Piedade
Quando cheguei em Piedade, Piedade tinha dois cinemas no
largo do lado da linha férrea em que fica/va
a Gama Filho. Um já estava fechado o outro que ficava ao lado do posto
de gasolina na rua da Capela fechou e reabriu.
Em dias de semana ia lá à noite. O cinema fechado tinha uma bilheteria
externa que me lembrava filmes de caubói, porque tinha uma baia como aquelas em
que os caubóis amarravam os cavalos. Fiz esta mesma associação há alguns anos
atrás, ao entrar na plataforma da estação de trens em Coimbra, em Portugal.
Senti-me um caubói.
Servia-me mais, burramente, desse lado da
linha férrea do que do lado em que
morava para me locomover de Piedade para
outros lugares.
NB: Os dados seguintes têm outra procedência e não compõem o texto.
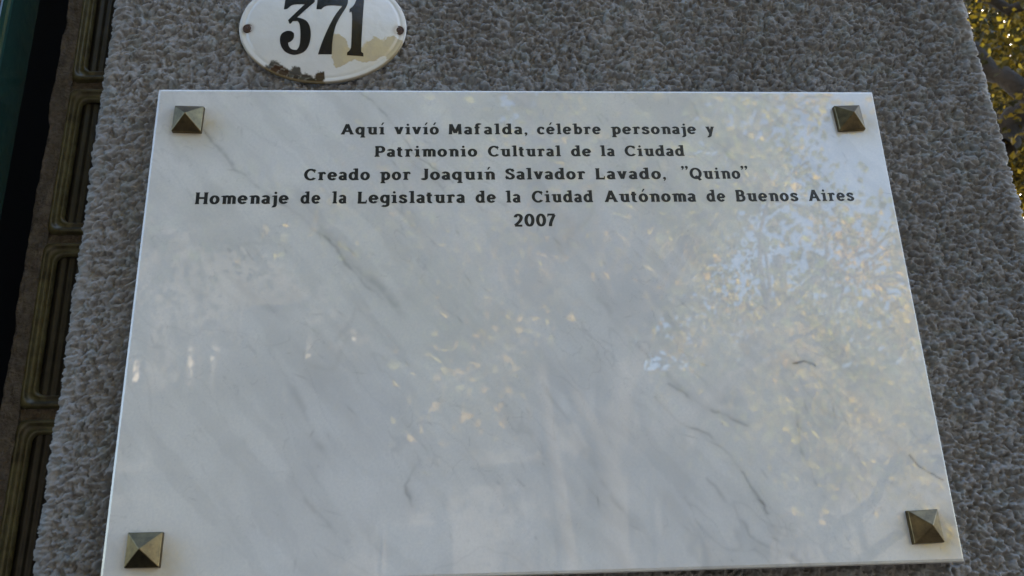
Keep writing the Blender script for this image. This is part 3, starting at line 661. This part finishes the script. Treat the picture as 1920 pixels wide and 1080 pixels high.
# trees across and along the street, seen only as reflections in the polished marble
tree('plane_tree', 'broad plane tree nearest the kerb, right of the line from plaque to street', (1.1, -5.6, 0), 9.0, 2.7, 15000, .065, 'mixed', 21, low=1, clump=.36)
tree('plane_tree', 'thin yellow plane tree on the far pavement, furthest to the right', (5.5, -11.8, 0), 11.5, 3.6, 11000, .11, 'yellow', 22, low=3, clump=.36)
tree('plane_tree', 'tall plane tree on the far pavement straight across from the pillar', (1.5, -11.8, 0), 13, 3.8, 60000, .11, 'deep', 23, low=-1)
tree('plane_tree', 'dark plane tree beside the road in front of the door', (-3.0, -5.4, 0), 9.5, 3.2, 48000, .085, 'deep', 24, low=-1)
tree('plane_tree', 'plane tree on the far pavement towards the left', (-8.8, -11.8, 0), 12, 3.9, 42000, .11, 'deep', 25, low=-1)

# houses over the road
def far_house(x0, x1, H, seed, label, m):
    e = empty('facade_house', ((x0+x1)/2, -18, 0)); tag(e, label, 'house')
    box('wall', x0, x1, -22, -14, 0, H, m, e)
    for z in (4.1, H-.35): box('cornice', x0-.02, x1+.02, -13.99, -13.65, z, z+.20, m, e, .03)
    n = int((x1-x0)/2.4); st = 0
    for k in range(n):
        cx = x0+(k+.5)*(x1-x0)/n
        for z in ([1.2] if H < 6 else [1.2, 4.9]):
            f = box('window', cx-.55, cx+.55, -13.99, -13.90, z, z+2.1, m, e, .02)
            box('pane', cx-.47, cx+.47, -13.895, -13.885, z+.08, z+2.02, M_winglass, e)
far_house(-24, 3.0, 9.5, 1, 'tall two storey house across the street facing the pillar', M_far)
e_ = bpy.data.objects['facade_house']
for sx_, sz, hh in ((-4.45, 5.5, .7), (-4.08, 5.45, .75), (-2.55, 5.75, .6), (-1.8, 5.95, .5), (-5.9, 5.0, .3), (-5.3, 5.6, .35), (-2.9, 5.2, .3)):  # made-up pale strips, added to mirror as warm streaks in the marble
    box('glint_strip', sx_, sx_+.09, -13.98, -13.84, sz, sz+hh, M_pale, e_, .01)
far_house(3.1, 24, 5.7, 2, 'low brown house across the street to the right of the taller one', M_far)
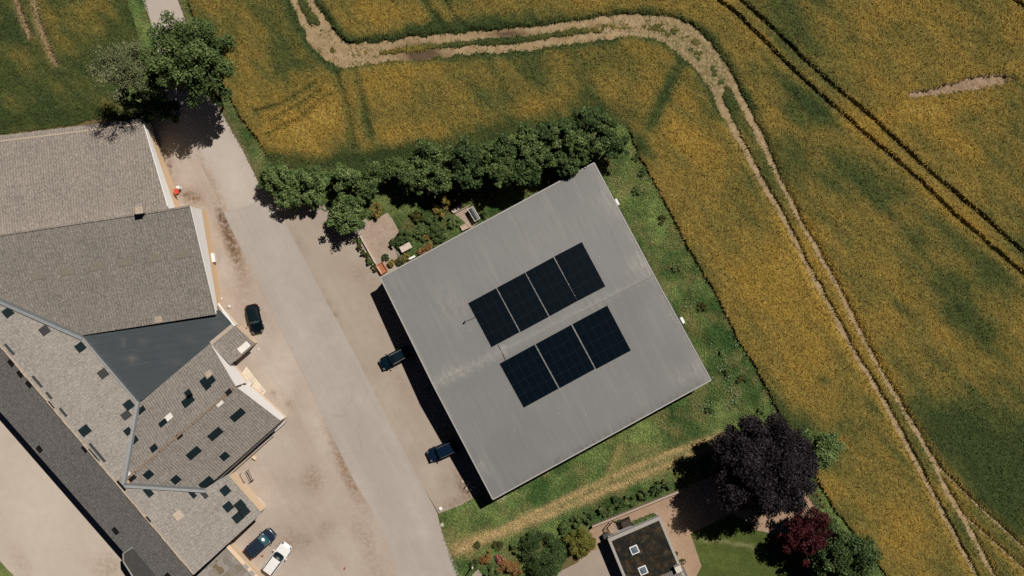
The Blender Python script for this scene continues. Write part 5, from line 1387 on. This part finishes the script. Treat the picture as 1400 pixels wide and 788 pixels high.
def car(px, py, head, L, Wd, Hh, paint, label, wind=(.12, -.12), roof_end=-.62, tail_end=-.86, glass='glass', wscreen='glass', rails=None, boxy=0, roof_mat=None, sunroof=None, hood_z=.86):
    """x forward. wind = (base, top) of windscreen as fractions of half length; roof_end / tail_end: rear window top and base"""
    c = U(px, py, 0); root = empty('parked_car', (0, 0, 0), label, 'car', 'cars parked around the yard')
    h = Vector((head[0], -head[1], 0)); ang = math.atan2(h.y, h.x)
    hl, hw = L / 2, Wd / 2; belt = hood_z + .08
    m_ = MB(); rings = []
    st = [(-1.0, .70, .42, .72), (-.97, .84, .30, .86), (-.9, .93, .24, belt - .01), (-.7, .99, .22, belt), (-.35, 1., .2, belt), (0, 1., .2, belt - .01), (.25, .99, .2, belt - .04), (.5, .98, .2, hood_z - .02), (.72, .95, .22, hood_z - .06), (.88, .88, .25, hood_z - .13), (.96, .76 + .08 * boxy, .30, hood_z - .22), (1.0, .60 + .15 * boxy, .40, hood_z - .32)]
    for f, w, z0, z1 in st:
        rings.append([(f * hl, y, z) for y, z in rrect(hw * w, z0, z1, 24, 3.6)])
    m_.loft(rings); body_ = m_.build('body', M[paint], root, smooth=True)
    # greenhouse: glass all round, painted roof and pillars over it
    xb, xt, xr, xe = wind[0] * hl, wind[1] * hl, roof_end * hl, tail_end * hl
    wb, wt = hw * .90, hw * (.74 + .08 * boxy)
    z0, z1 = belt - .06, Hh
    def quad4(x, w, z): return [(x, -w, z), (x, w, z)]
    P = {'fb': (xb, wb * .94, z0), 'ft': (xt, wt * .96, z1 - .06), 'rt': (xr, wt * .95, z1 - .07), 'rb': (xe, wb * .9, z0 + .02)}
    def pr(k, s, inn=0): x, w, z = P[k]; return Vector((x, s * (w - inn), z))
    def pane(name, pts, mat, th=.02):
        q = MB(); n = (pts[1] - pts[0]).cross(pts[2] - pts[0]).normalized()
        if n.z < 0 and abs(n.z) > .05: n = -n
        q.prism(pts, [p - n * th for p in pts]); q.build(name, M[mat], root)
    mdx = (xb + xe) / 2
    # core (interior dark volume with pillars in body colour)
    core = MB(); ringA = []
    for x, w, z in ((xb - .10, wb * .9, z0 + .02), (xt - .06, wt * .93, z1 - .10), (xr + .05, wt * .92, z1 - .11), (xe + .08, wb * .88, z0 + .02)):
        ringA.append((x, w, z))
    core.loft([[(x, s * w, z) for x, w, z in ringA] for s in (-1, 1)]) if False else core.loft([[Vector((x, -w, z)) for x, w, z in ringA], [Vector((x, w, z)) for x, w, z in ringA]])
    core.build('pillars', M[paint], root)
    e = .05
    q = MB(); A, B = Vector(P['fb']), Vector(P['ft']); rows = []
    for i in range(7):
        f = i / 6; ctl = Vector((A.x + (B.x - A.x) * .42, 0, A.z + (B.z - A.z) * .80))
        x = A.x * (1 - f) ** 2 + 2 * ctl.x * f * (1 - f) + B.x * f * f; z = A.z * (1 - f) ** 2 + 2 * ctl.z * f * (1 - f) + (B.z + .02) * f * f
        w_ = (A.y - e) * (1 - f) + (B.y - e) * f
        rows.append([Vector((x - .10 * (2 * k / 8 - 1) ** 2, w_ * (2 * k / 8 - 1), z - .05 * (2 * k / 8 - 1) ** 2)) for k in range(9)])
    for i in range(6):
        for k in range(8): q.face([rows[i][k], rows[i][k + 1], rows[i + 1][k + 1], rows[i + 1][k]])
    q.build('windscreen', M[wscreen], root, smooth=True)
    pane('rear_window', [pr('rb', 1, e * 2), pr('rb', -1, e * 2), pr('rt', -1, e), pr('rt', 1, e)], glass)
    for s in (-1, 1):
        a = [pr('fb', s) + Vector((-.18, 0, .05)), pr('ft', s) + Vector((-.05, 0, -.04)), pr('rt', s) + Vector((.06, 0, -.04)), pr('rb', s) + Vector((.22, 0, .05))]
        o_ = Vector((0, s * .012, 0)); a = [p + o_ for p in a]
        q = MB(); q.prism(a if s < 0 else a[::-1], [p - o_ * 1.5 for p in (a if s < 0 else a[::-1])]); q.build('side_window', M[glass], root)
    # roof: gently domed
    m_ = MB(); rr = []
    for k in range(7):
        f = k / 6; x = xt + .06 + (xr - xt - .12) * f; w = wt * (.97 - .02 * abs(f - .5)); arch = .06 * (1 - (2 * f - 1) ** 2)
        top = [(x, w * math.cos(t), z1 - .075 + arch * .7 + .055 * math.sin(t)) for t in [math.pi * q / 10 for q in range(11)]]
        rr.append(top + [(x, -w * .98, z1 - .10), (x, w * .98, z1 - .10)])
    m_.loft(rr); m_.build('roof', M[roof_mat or paint], root, smooth=False)
    if sunroof:
        m_ = MB(); m_.bx(xr * .8 + xt * .2, xt * .75 + xr * .25, -wt * .62, wt * .62, z1 + .0, z1 + .035); m_.build('sunroof', M[sunroof], root)
    if rails:
        for s in (-1, 1):
            m_ = MB(); m_.tube([(xt - .05, s * wt * .93, z1 - .02), (xt - .2, s * wt * .93, z1 + .05), (xr + .2, s * wt * .93, z1 + .05), (xr + .03, s * wt * .93, z1 - .02)], .028, 6); m_.build('roof_rail', M[rails], root)
    for fx in (.62, -.60):
        for s in (-1, 1):
            o_ = Vector((fx * hl, s * (hw - .09), .32)); m_ = MB(); m_.tube([o_ - Vector((0, .11, 0)), o_ + Vector((0, .11, 0))], .32, 18); w_ = m_.build('wheel', M['tyre'], root)
            m_ = MB(); m_.tube([o_ + Vector((0, s * .112, 0)), o_ + Vector((0, s * .125, 0))], .2, 12); m_.build('rim', M['rim'], w_)
    for s in (-1, 1):
        m_ = MB(); m_.box((xb - .12, s * (hw + .09), belt + .08), (.08, 0, 0), (0, .10, 0), (0, 0, .06)); m_.build('mirror', M[paint], root, bevel=.02)
        m_ = MB(); m_.box((hl * .90, s * hw * .68, hood_z - .19), (.14, -s * .05, -.03), (.04, .12, 0), (0, 0, .06)); m_.build('headlight', M['lens'], root, bevel=.02)
        m_ = MB(); m_.box((-hl * .935, s * hw * .78, .80), (.07, s * .02, 0), (0, .13, 0), (0, 0, .08)); m_.build('tail_light', M['tail'], root, bevel=.02)
        m_ = MB(); m_.box((hl * .975 - .06, 0, .36 if s > 0 else .38), (.05, 0, 0), (0, hw * .55, 0), (0, 0, .06))
        if s > 0: m_.build('grille', M['plastic'], root)
    root.location = c; root.rotation_euler = (0, 0, ang)
    return root
car(349.5, 436, (9, 38), 4.05, 1.78, 1.46, 'paint_black', 'black hatchback parked on the gravel beside the lean-to', wind=(.34, .12), roof_end=-.68, tail_end=-.92, wscreen='glassB', roof_mat='glass')
car(539.5, 490, (-.88, .47), 4.2, 1.8, 1.58, 'paint_ink', 'blue black car with silver roof rails half in the hall shade, upper one', wind=(.38, .16), roof_end=-.72, tail_end=-.94, rails='chrome', wscreen='glass', sunroof='glass')
car(605.5, 615.5, (-.914, .406), 4.3, 1.86, 1.72, 'paint_navy', 'boxy navy car half in the hall shade, lower one', wind=(.42, .26), roof_end=-.82, tail_end=-.94, boxy=1, rails='rim', hood_z=.98)
car(357.2, 741.5, (.742, -.67), 4.85, 1.88, 1.45, 'paint_slate', 'dark slate blue saloon on the gravel left of the white car', wind=(.56, .16), roof_end=-.74, tail_end=-.95, wscreen='glassB')
car(380.3, 762.5, (.596, -.803), 4.9, 1.9, 1.5, 'paint_white', 'white estate car with dark windows and roof rails on the gravel', wind=(.37, .03), roof_end=-.84, tail_end=-.96, rails='plastic', wscreen='glass')

# ------------------------------------------------------------------ sun, sky, camera
EL = 57.0
sd_ = Vector((.65, .76, 0)).normalized()
sun_dir = Vector((sd_.x * math.cos(R(EL)), sd_.y * math.cos(R(EL)), math.sin(R(EL))))
w = bpy.data.worlds.new('World'); scene.world = w; w.use_nodes = True
nt = w.node_tree; bg = nt.nodes['Background']; sky = nt.nodes.new('ShaderNodeTexSky')
sky.sky_type = 'NISHITA'; sky.sun_disc = False; sky.sun_elevation = R(EL); sky.sun_rotation = math.atan2(sun_dir.x, sun_dir.y)
sky.altitude = 100; sky.air_density = .12; sky.dust_density = .05
nt.links.new(sky.outputs[0], bg.inputs[0]); bg.inputs[1].default_value = .05
L = bpy.data.lights.new('sun', 'SUN'); L.energy = 5.0; L.angle = R(.53); L.color = (1., .945, .87)
lo = bpy.data.objects.new('sun', L); COL.objects.link(lo); lo.rotation_euler = (-sun_dir).to_track_quat('-Z', 'Y').to_euler(); lo.location = (40, 40, 90)
cam = bpy.data.cameras.new('camera'); co = bpy.data.objects.new('camera', cam); COL.objects.link(co)
co.location = CAM; co.rotation_euler = (0, 0, 0)
cam.sensor_fit = 'HORIZONTAL'; cam.angle = 2 * math.atan(70 / H); cam.clip_end = 6000; cam.clip_start = .5
scene.camera = co
scene.view_settings.view_transform = 'Standard'; scene.view_settings.look = 'None'; scene.view_settings.gamma = 1; scene.view_settings.exposure = -.12
scene.cycles.use_denoising = False
scene.cycles.max_bounces = 5; scene.cycles.diffuse_bounces = 1; scene.cycles.glossy_bounces = 2; scene.cycles.transmission_bounces = 2
scene.cycles.sample_clamp_indirect = 4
Na Avenida Suburbana,
hoje Dom Helder Câmara, muito mais farta em transporte, havia o Ridan, o
Abolição que tinha uma entrada como o Imperator, no Méier. Na rua da Abolição tinha o cine Bandeirantes.
Anos mais adiante também tivemos o Bruni Piedade, mais confortável, mas ainda
sem ar condicionado. Salvo engano, o Bruni só baixou por aqui quando os cinemas
deste lado já estavam fechados. Mas antes dele tivemos o cine Brasília, com ar condicionado,
cortinas com cheiro de tabaco, filmes só da Metro, um luxo. Não tinha a
arquitetura e a beleza do Santa Alice no Engenho Novo, mas já indicava o que se tornariam a salas de cinema mais
adiante. Tinha até sessões aos domingos de manhã do Tom e Jerry. Este cinema, não só ele ou não só isto, me
catapultou para além de Piedade e do Méier, onde havia o Mascote, o Paratodos,
o Art-Palácio e o Imperator e posteriormente um
Bruni. Foi no Mascote que vi
Madre Joana dos anjos e o Pagador de promessas, filmes capitais para mim.
Não sou nostálgico, a despeito do
que estou a escrever. Como ir ao Santa Alice se não há mais bonde? Onde
estacionar o carro? Temos hoje mais cinemas e de boa qualidade aqui perto, do
que tínhamos antes. Só me aborreço é que para ver filmes com que mais me
identifico tenha de ir a Botafogo.
Aos vinte anos, antes do Paissandu, eu já ia
ao cine Alvorada, no final da rua Raul Pompéia, em Copacabana. Mas já não tenho mais vinte anos.